Já o dirigente dos oportunistas, Eduard Bernstein, adquiriu um triste renome quando acusou o marxismo de blanquismo.

Os oportunistas de hoje renovam e “enriquecem” -  sem qualquer sílaba adicional, porém com o fundamento de sua mais ampla gritaria - essa “idéia” esquelética de Bernstein.

Marxistas são acusados de blanquismo porque consideram a insurreição como uma arte !

Poderia existir uma deformação mais revoltante da verdade ?

Pois que nem mesmo um único marxista irá negar que precisamente Marx expressou-se sobre esse tema, da maneira mais determinada, inteiramente precisa e impugnável, ao qualificar a insurreição como uma arte, dizendo que cumpriria, pois, vislumbrá-la como uma arte, afirmando que é necessário conquistar um primeiro êxito e avançar sempre, de vitória em vitória, sem interromper a ofensiva contra o inimigo, sendo imprescindível aproveitarmo-nos de sua confusão e desordem etc. etc.

 

AS TRÊS CONDIÇÕES DA INSURREIÇÃO PROLETÁRIA

 

1.           Em primeiro lugar, para ser vitoriosa, a insurreição não pode apoiar-se em uma conspiração, não pode apoiar-se em um Partido : deve apoiar-se na classe mais avançada.

 

2.           Em segundo lugar, a insurreição deve apoiar-se no ascenso revolucionário do povo.

 

3.           Em terceiro lugar, a insurreição deve apoiar-se naquele ponto de inflexão determinado da história da revolução ascendente em que a atividade nas fileiras mais avançadas do povo        seja a mais dinâmica, em que as hesitações nas fileiras dos inimigos e nas fileiras dos débeis, parciais e irresolutos amigos da revolução sejam as mais intensas.

 

Precisamente através dessas três condições, o marxismo distingue-se do blanquismo, no tratamento da questão da insurreição.
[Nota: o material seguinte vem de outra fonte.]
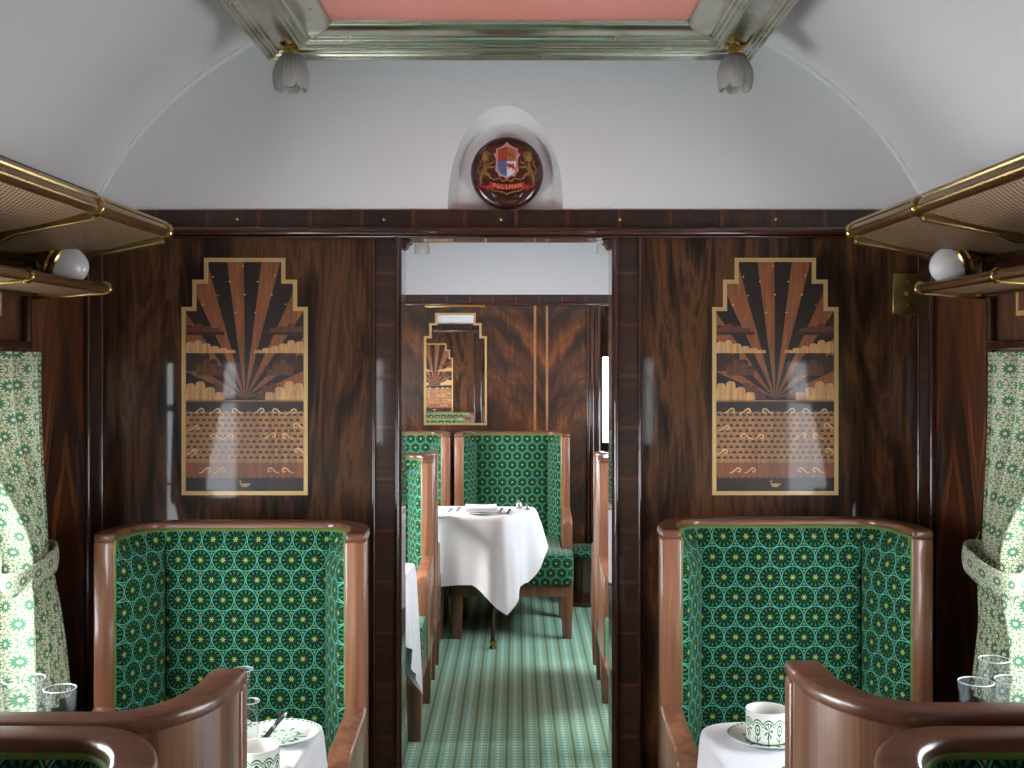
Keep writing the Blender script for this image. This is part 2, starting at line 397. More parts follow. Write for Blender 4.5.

Estejam, porém, dadas tais condições, torna-se uma traição ao marxismo e à revolução negar-se a contemplar a insurreição como uma arte.

 

Para demonstrar a razão por que se deve, precisamente no presente momento, considerar a circunstância em que o Partido encontra-se obrigado a constatar que a insurreição está colocada na ordem do dia pelo curso objetivo dos acontecimentos, encontrando-se obrigado a considerá-la como uma arte – para comprovar-se isso -, o melhor seria servirmo-nos do método comparativo, confrontando os Dias 3 e 4 de Julho com os Dias de Setembro.

Em 3 e 4 de julho, foi possível colocar a questão da seguinte forma, sem colidir com a realidade : o mais correto seria tomar o poder, pois que, de outro modo, os inimigos nos culpariam, de todas as maneiras, por havermos promovido uma insurreição, acertando as contas conosco, tal como se insurgentes fossemos.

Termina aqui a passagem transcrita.